As a young man, President Xi found a home in an unlikely part of the American Midwest. He briefly lived in the state of Iowa, known more for farming than international affairs. It also is a state that helped put Donald Trump in office, despite maintaining robust trade with China. So how does Iowa feel about Trump's hostility to China? 

Few pleasures break down international barriers quite like wine.

And Mason Groben's family are breaking a new frontier in the American Midwest.

President Xi Jinping drank their Iowa wine when he returned to a state he calls home as vice president in 2012.

"It was honestly a really cool thing at the time - so unexpected when he came and tried our wines - it was a real honor to be a part of that and now that he's coming back it shows again his ties to Iowa," said Mason Groben, winemaker, Jasper Winery.

Jasper Winery is leveraging that presidential seal of approval, looking to expand in China after an initial export of nearly a thousand bottles.

But wine isn't the only Iowan product China is interested in.

But Iowa's witnessing a new trend: a surge of not just Chinese money, but cultural interest. Muscatine is at the heart of it.

President Xi has made this small town on the Mississippi River an unlikely destination for Chinese visitors curious to see where he stayed briefly in the mid 1980s as a young official studying agriculture.

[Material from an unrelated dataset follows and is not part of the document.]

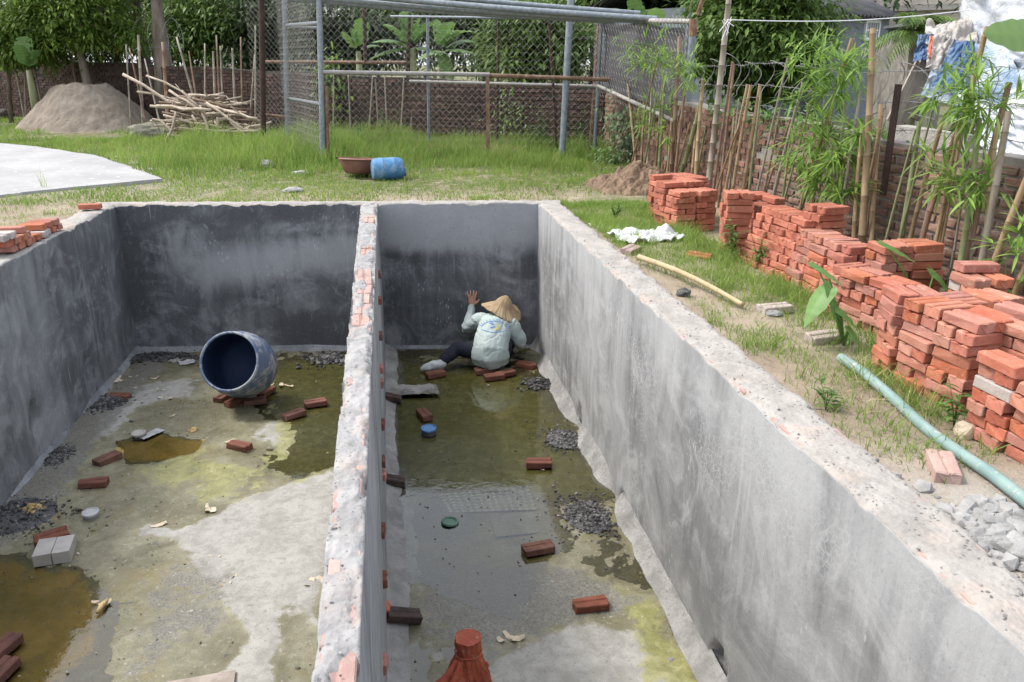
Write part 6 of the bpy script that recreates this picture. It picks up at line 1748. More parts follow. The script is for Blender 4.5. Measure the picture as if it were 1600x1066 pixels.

Businessman Glad Cheng has turned this home into a cultural center to foster China - US relations.

"At the beginning they don't understand me I also don't understand them so it takes us three years staying here," Cheng said.

And local Republicans are also adjusting to how president Donald Trump will cultivate the relationship with Xi.

"There are definite concerns about the tariffs that may be placed on China. Hopefully we can find a policy that fits our interests but at the same time doesn't alienate any economic opportunities we have with China," said Jeff Kaufman, chairman of Iowa Republicans.

Even so, a trade war with China would be problematic for Iowa, having invested so much both financially and emotionally in China.

But at Jasper Winery, the trade group set up to promote bilateral trade with Iowa is optimistic.

"All this tough talk is really President Trump setting the stage for negotiating a better deal for the trade relationship with China. And at the end of the day we want good trade deals and negotiation is a good thing," said Li Zhao, president of China Operations, China Iowa Group.

A reminder that perhaps the best way harmonise this complex yet crucial trade relationship may be over a glass.